Consumer advocates are fighting a new rule proposed by the Environmental Protection Agency that aims to address concerns over “inert” ingredients, including fragrances and dyes, in pesticides for non-food use. They say the proposal, which could become final this year, doesn’t go far enough to protect human health and the environment from the ingredients’ potential impacts, according to an article in Chemical & Engineering News (C&EN), the weekly newsmagazine of the American Chemical Society. 

Britt E. Erickson, a senior editor at C&EN, explains that current EPA regulations require manufacturers of pesticides for non-food use, such as wood preservatives and flea repellents, to reveal these products’ active ingredients but not the additives. The industry says disclosing the rest of the ingredients would allow competitors to copy their proprietary formulations. But consumer advocates argue that these additives, despite what their inert label implies, are not necessarily harmless.

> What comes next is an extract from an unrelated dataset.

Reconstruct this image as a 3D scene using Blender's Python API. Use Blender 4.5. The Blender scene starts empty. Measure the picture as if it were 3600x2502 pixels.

The fight over regulations for these inert ingredients dates back nearly 10 years. In a 2006 petition, advocacy groups and 15 state attorneys general claimed that 371 of these additives are hazardous to people’s health. Three years later, the EPA responded by proposing a rule to require companies to disclose all pesticides’ inert ingredients but then replaced it in 2014 with a ban on 72 of them. The agency is accepting comments until Jan. 20 and could finalize the rule later this year.

Consumer advocates say the EPA should require pesticide makers to disclose all their products' ingredients.